* **Exercise brief**
Copy only this range: the line with "b = MB().grid(lambda" through the final line of the material, inclusive at both ends.

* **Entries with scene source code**
— begin —

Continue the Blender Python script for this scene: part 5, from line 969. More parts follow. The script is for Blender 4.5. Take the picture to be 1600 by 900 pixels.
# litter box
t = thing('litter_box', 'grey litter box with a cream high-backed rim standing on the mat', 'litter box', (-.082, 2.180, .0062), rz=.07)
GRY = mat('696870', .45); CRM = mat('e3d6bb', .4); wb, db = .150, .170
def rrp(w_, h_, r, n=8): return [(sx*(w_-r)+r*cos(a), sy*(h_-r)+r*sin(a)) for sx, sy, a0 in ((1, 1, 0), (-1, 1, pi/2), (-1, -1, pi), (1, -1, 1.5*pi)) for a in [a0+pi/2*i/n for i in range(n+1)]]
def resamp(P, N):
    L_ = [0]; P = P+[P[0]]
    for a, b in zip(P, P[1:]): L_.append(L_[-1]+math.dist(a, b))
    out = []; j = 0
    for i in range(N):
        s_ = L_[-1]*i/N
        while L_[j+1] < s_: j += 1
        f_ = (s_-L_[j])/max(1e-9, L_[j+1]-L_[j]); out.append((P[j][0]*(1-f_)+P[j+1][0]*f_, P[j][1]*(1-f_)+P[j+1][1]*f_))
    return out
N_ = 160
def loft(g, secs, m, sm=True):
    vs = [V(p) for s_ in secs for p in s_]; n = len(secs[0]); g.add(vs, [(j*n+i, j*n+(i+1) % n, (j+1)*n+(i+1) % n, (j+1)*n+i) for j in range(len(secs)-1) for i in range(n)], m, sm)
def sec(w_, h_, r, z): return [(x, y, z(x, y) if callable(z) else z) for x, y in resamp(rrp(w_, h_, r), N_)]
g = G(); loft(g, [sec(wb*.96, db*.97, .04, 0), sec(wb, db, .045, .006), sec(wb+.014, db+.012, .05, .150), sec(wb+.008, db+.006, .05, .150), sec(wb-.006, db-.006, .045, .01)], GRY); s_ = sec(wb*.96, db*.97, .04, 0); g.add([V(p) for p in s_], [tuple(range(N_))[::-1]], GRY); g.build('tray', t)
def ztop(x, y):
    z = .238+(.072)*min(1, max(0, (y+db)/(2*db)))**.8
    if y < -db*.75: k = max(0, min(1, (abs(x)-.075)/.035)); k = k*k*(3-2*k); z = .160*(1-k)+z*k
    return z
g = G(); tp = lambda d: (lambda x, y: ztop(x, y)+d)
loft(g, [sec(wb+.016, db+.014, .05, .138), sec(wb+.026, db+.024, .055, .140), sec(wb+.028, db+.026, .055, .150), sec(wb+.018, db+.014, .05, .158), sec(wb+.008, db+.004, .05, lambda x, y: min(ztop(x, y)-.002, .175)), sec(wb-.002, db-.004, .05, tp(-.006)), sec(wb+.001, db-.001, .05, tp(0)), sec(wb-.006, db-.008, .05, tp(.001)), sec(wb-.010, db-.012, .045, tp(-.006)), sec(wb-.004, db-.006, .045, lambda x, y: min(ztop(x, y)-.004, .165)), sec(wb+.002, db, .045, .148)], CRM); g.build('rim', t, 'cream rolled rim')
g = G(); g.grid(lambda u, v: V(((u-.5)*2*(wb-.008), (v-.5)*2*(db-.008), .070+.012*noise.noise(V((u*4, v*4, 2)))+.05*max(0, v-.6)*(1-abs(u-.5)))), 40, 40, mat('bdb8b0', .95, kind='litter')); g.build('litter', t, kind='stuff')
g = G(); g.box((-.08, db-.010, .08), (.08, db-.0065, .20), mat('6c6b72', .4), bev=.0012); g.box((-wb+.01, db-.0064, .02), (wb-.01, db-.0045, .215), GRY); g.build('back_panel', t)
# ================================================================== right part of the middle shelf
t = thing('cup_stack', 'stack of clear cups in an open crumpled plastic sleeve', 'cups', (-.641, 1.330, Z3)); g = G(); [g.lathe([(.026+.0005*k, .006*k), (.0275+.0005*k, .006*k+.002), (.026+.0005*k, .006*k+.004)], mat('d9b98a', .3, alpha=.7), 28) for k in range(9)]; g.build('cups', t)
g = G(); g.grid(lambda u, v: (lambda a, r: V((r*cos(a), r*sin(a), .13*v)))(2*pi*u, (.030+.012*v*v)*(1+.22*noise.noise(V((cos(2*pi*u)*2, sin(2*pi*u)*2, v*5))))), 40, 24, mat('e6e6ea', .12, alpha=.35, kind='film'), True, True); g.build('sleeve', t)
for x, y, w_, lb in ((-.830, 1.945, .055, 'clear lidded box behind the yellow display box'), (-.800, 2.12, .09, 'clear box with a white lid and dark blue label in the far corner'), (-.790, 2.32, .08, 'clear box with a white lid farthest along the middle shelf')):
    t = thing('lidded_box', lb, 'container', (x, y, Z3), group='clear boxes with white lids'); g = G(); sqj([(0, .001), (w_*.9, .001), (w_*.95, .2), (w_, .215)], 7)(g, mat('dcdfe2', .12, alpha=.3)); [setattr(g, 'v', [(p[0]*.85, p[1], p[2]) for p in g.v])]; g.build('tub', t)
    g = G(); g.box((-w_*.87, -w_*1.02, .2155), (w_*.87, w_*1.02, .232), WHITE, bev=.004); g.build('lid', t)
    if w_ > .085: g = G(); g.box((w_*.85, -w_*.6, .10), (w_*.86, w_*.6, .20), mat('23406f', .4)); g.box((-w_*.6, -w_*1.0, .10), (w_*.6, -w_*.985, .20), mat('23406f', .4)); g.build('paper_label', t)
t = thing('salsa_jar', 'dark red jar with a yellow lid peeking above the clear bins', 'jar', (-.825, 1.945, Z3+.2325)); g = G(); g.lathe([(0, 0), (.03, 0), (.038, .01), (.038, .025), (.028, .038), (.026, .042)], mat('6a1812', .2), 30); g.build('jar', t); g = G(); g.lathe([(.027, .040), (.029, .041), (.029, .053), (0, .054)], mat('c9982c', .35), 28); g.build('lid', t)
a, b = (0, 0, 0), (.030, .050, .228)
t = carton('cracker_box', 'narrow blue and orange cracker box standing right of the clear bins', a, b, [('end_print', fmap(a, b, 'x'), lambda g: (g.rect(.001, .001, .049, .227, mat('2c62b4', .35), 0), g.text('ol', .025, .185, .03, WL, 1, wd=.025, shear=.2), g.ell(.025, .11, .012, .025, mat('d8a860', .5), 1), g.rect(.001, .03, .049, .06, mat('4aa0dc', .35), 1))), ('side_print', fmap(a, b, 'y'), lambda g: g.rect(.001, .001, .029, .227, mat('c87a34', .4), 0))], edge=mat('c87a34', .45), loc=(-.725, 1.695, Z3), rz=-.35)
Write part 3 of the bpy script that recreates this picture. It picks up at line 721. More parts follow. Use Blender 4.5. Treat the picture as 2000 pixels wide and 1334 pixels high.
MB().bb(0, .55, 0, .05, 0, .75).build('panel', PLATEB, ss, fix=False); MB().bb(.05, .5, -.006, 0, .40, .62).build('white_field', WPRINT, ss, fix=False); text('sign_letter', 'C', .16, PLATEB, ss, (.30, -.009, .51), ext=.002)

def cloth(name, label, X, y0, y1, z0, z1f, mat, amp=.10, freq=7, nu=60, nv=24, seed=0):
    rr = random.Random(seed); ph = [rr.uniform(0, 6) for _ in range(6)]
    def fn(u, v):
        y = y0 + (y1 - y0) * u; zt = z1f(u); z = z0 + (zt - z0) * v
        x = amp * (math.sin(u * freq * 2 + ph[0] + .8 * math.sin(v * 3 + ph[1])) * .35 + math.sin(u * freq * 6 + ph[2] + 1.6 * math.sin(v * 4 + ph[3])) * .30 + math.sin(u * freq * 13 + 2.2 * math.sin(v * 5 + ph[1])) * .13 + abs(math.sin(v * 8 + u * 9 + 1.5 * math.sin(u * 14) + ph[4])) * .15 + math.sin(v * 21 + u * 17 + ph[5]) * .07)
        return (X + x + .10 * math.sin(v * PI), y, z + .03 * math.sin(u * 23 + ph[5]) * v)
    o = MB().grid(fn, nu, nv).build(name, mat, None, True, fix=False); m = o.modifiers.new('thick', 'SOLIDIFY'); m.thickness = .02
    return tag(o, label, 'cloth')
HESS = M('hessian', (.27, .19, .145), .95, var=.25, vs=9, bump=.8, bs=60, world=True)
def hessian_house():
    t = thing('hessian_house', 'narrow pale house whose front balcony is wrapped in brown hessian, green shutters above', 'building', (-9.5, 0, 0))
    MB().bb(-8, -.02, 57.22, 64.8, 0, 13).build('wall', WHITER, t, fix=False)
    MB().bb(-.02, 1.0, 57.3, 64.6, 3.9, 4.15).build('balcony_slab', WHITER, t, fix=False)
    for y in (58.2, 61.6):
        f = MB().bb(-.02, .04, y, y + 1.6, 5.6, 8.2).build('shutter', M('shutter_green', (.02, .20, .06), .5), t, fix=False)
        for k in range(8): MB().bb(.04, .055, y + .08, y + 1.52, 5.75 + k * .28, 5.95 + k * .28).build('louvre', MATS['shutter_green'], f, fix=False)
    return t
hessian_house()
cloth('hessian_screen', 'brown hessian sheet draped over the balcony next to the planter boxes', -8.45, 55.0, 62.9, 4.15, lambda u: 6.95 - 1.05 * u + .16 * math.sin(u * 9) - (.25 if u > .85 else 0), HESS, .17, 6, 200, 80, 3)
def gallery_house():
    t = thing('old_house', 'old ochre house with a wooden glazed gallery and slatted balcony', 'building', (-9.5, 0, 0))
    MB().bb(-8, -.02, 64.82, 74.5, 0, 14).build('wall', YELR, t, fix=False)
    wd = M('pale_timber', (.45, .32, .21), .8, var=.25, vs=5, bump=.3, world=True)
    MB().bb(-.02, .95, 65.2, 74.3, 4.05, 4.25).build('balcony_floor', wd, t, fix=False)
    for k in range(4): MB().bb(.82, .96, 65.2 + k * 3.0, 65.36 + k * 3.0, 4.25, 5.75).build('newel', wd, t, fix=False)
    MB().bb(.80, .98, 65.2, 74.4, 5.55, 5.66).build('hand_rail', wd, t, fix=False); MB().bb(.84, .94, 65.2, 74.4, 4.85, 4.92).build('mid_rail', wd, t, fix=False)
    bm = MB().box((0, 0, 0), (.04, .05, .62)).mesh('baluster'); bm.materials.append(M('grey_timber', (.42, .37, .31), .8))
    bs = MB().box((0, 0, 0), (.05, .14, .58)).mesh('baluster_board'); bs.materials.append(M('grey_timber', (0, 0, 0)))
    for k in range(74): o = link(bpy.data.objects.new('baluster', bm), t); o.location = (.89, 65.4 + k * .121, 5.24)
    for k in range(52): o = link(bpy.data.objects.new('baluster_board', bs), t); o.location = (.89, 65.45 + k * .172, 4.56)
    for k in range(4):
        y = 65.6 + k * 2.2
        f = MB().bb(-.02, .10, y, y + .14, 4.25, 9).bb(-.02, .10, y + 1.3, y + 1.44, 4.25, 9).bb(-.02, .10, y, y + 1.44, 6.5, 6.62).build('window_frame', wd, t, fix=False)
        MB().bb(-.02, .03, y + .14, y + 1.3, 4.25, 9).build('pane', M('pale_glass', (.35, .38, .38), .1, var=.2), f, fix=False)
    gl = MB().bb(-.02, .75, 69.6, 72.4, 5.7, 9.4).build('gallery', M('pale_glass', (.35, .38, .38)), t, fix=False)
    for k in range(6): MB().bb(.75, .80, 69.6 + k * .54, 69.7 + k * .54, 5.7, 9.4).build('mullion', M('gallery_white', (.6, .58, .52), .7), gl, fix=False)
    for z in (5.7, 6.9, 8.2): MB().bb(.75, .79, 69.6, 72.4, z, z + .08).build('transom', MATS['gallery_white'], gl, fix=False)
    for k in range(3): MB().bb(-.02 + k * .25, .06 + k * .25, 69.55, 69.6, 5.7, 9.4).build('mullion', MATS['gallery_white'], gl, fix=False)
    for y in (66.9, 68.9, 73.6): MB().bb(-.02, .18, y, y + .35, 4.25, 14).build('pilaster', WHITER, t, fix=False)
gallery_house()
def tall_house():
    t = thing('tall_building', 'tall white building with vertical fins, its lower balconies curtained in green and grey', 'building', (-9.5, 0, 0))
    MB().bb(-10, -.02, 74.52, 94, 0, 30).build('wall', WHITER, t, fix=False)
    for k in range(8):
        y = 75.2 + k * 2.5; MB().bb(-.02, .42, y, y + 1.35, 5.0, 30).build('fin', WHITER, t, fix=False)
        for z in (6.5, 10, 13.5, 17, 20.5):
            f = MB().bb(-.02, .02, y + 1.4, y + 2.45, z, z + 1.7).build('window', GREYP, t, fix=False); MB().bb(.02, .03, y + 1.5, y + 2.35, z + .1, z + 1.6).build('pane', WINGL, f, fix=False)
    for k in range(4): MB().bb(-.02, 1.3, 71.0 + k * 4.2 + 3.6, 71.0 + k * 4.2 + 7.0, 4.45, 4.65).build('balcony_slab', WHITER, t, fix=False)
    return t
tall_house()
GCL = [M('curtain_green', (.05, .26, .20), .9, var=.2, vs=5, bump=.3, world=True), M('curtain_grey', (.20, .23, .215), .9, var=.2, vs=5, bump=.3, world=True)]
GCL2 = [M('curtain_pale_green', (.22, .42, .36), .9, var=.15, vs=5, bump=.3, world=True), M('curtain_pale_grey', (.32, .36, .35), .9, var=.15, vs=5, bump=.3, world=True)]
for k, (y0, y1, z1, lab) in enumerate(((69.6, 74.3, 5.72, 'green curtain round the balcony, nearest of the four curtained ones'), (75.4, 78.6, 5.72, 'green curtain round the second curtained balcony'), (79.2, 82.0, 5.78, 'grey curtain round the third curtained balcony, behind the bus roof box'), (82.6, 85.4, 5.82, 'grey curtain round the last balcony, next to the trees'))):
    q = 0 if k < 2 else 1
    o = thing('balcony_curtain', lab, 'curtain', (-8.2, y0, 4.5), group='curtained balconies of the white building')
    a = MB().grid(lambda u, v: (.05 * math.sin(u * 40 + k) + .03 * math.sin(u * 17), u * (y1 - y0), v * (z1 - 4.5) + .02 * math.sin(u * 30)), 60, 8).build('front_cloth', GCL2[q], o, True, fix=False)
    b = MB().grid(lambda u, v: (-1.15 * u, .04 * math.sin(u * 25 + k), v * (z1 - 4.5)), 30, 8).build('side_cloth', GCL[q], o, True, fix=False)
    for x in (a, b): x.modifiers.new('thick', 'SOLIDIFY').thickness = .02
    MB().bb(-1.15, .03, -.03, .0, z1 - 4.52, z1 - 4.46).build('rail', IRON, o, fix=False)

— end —

* **Problem solution**
    b = MB().grid(lambda u, v: (-1.15 * u, .04 * math.sin(u * 25 + k), v * (z1 - 4.5)), 30, 8).build('side_cloth', GCL[q], o, True, fix=False)
    for x in (a, b): x.modifiers.new('thick', 'SOLIDIFY').thickness = .02
    MB().bb(-1.15, .03, -.03, .0, z1 - 4.52, z1 - 4.46).build('rail', IRON, o, fix=False)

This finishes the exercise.